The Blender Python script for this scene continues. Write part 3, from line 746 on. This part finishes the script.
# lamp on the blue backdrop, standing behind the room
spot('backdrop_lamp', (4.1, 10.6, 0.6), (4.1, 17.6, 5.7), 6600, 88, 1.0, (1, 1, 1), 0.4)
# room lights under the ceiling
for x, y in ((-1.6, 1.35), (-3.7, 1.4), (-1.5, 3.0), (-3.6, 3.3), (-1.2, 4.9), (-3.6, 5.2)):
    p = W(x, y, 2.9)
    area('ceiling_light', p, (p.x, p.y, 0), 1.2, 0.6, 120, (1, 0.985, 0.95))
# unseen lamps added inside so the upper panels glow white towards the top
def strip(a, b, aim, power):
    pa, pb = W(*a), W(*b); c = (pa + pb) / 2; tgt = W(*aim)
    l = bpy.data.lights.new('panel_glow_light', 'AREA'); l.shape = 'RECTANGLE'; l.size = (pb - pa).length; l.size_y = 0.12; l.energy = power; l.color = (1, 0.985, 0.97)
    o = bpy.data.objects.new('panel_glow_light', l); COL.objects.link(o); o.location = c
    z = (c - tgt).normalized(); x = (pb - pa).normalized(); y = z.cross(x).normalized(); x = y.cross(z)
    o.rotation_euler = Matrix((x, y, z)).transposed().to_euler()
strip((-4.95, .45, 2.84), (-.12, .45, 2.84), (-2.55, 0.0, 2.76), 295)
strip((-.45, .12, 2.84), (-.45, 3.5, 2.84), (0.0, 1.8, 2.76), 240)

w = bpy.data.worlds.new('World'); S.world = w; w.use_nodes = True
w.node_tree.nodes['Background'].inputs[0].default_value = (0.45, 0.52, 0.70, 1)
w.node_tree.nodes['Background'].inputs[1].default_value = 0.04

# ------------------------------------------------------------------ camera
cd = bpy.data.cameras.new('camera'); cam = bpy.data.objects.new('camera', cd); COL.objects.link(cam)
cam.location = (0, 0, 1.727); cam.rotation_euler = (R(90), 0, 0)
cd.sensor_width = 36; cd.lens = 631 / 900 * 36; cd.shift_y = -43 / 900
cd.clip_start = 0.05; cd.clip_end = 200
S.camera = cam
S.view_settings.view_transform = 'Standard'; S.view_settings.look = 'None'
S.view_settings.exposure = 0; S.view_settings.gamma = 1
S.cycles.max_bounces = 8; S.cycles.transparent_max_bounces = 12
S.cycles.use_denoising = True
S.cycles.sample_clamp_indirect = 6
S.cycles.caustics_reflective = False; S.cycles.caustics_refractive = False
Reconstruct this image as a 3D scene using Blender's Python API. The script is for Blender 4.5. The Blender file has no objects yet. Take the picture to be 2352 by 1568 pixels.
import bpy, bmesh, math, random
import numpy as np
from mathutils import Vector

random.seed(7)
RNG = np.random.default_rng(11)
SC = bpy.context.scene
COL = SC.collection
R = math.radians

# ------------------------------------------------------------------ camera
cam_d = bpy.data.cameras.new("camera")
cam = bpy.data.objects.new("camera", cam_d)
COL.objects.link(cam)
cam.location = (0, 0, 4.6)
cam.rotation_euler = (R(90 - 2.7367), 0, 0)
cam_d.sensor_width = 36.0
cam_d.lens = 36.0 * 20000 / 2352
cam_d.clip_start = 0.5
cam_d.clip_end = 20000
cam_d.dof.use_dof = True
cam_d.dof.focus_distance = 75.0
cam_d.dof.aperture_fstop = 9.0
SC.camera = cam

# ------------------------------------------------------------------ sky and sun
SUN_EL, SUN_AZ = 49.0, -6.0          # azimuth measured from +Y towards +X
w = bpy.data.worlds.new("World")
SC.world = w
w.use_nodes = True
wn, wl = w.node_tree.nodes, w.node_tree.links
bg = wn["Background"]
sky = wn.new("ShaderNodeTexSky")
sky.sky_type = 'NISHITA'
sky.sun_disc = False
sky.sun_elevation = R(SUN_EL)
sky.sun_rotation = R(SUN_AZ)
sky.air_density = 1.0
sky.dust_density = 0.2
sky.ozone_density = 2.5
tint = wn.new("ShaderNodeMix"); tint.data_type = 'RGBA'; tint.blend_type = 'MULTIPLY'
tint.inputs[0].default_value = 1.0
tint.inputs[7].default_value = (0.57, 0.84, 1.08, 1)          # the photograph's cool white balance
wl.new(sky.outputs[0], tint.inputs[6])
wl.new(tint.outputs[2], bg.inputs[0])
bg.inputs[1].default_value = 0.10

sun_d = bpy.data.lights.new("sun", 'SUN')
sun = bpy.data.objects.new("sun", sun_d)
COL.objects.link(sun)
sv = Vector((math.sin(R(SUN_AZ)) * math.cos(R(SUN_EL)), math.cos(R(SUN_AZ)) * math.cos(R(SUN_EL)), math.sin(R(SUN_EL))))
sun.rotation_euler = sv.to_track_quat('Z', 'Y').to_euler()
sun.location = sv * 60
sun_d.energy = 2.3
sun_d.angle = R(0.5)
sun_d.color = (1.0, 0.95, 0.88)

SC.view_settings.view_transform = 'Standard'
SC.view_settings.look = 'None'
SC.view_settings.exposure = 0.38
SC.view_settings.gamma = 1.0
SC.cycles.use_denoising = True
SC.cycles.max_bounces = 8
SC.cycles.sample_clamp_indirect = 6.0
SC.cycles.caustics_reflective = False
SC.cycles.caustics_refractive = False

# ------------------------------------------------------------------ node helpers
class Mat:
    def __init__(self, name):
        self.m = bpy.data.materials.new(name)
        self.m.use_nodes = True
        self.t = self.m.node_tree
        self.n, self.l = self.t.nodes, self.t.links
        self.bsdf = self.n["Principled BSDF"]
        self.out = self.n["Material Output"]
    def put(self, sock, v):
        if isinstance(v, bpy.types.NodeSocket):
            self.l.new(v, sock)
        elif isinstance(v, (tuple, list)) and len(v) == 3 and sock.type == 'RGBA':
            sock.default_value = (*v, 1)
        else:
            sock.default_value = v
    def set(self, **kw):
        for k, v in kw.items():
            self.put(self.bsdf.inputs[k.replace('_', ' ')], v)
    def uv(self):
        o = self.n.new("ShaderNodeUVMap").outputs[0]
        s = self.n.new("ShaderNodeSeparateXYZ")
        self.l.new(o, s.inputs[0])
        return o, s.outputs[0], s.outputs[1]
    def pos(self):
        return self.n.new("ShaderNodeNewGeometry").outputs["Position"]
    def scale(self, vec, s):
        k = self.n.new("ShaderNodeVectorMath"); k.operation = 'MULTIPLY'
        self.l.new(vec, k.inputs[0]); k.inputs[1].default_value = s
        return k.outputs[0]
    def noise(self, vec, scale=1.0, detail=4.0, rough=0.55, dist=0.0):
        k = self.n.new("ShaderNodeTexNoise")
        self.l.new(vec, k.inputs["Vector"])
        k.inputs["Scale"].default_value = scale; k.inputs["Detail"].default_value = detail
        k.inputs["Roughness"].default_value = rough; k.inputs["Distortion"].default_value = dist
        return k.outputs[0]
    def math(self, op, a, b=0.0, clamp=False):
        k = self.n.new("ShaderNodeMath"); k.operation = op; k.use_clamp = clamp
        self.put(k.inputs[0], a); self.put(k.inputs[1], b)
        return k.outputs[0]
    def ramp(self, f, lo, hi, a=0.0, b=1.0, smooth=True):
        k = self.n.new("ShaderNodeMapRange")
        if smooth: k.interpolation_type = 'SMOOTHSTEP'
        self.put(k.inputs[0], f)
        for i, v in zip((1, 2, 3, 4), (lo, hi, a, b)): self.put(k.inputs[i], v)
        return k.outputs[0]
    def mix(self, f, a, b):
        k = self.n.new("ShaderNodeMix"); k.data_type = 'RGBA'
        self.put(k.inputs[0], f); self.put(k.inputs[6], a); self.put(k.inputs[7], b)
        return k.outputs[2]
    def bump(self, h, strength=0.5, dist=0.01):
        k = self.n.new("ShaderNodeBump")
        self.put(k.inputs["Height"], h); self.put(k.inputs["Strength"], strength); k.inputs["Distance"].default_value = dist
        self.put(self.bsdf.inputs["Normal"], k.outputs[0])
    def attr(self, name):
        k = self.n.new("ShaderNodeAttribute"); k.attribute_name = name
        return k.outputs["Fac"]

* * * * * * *

— Goal of the exercise —
Please reproduce exactly the lines above, beginning with the first and ending with the line that contains "S.cycles.caustics_reflective = False;", and include nothing outside that range.

— Right answer —
The Blender Python script for this scene continues. Write part 3, from line 746 on. This part finishes the script.
# lamp on the blue backdrop, standing behind the room
spot('backdrop_lamp', (4.1, 10.6, 0.6), (4.1, 17.6, 5.7), 6600, 88, 1.0, (1, 1, 1), 0.4)
# room lights under the ceiling
for x, y in ((-1.6, 1.35), (-3.7, 1.4), (-1.5, 3.0), (-3.6, 3.3), (-1.2, 4.9), (-3.6, 5.2)):
    p = W(x, y, 2.9)
    area('ceiling_light', p, (p.x, p.y, 0), 1.2, 0.6, 120, (1, 0.985, 0.95))
# unseen lamps added inside so the upper panels glow white towards the top
def strip(a, b, aim, power):
    pa, pb = W(*a), W(*b); c = (pa + pb) / 2; tgt = W(*aim)
    l = bpy.data.lights.new('panel_glow_light', 'AREA'); l.shape = 'RECTANGLE'; l.size = (pb - pa).length; l.size_y = 0.12; l.energy = power; l.color = (1, 0.985, 0.97)
    o = bpy.data.objects.new('panel_glow_light', l); COL.objects.link(o); o.location = c
    z = (c - tgt).normalized(); x = (pb - pa).normalized(); y = z.cross(x).normalized(); x = y.cross(z)
    o.rotation_euler = Matrix((x, y, z)).transposed().to_euler()
strip((-4.95, .45, 2.84), (-.12, .45, 2.84), (-2.55, 0.0, 2.76), 295)
strip((-.45, .12, 2.84), (-.45, 3.5, 2.84), (0.0, 1.8, 2.76), 240)

w = bpy.data.worlds.new('World'); S.world = w; w.use_nodes = True
w.node_tree.nodes['Background'].inputs[0].default_value = (0.45, 0.52, 0.70, 1)
w.node_tree.nodes['Background'].inputs[1].default_value = 0.04

# ------------------------------------------------------------------ camera
cd = bpy.data.cameras.new('camera'); cam = bpy.data.objects.new('camera', cd); COL.objects.link(cam)
cam.location = (0, 0, 1.727); cam.rotation_euler = (R(90), 0, 0)
cd.sensor_width = 36; cd.lens = 631 / 900 * 36; cd.shift_y = -43 / 900
cd.clip_start = 0.05; cd.clip_end = 200
S.camera = cam
S.view_settings.view_transform = 'Standard'; S.view_settings.look = 'None'
S.view_settings.exposure = 0; S.view_settings.gamma = 1
S.cycles.max_bounces = 8; S.cycles.transparent_max_bounces = 12
S.cycles.use_denoising = True
S.cycles.sample_clamp_indirect = 6
S.cycles.caustics_reflective = False; S.cycles.caustics_refractive = False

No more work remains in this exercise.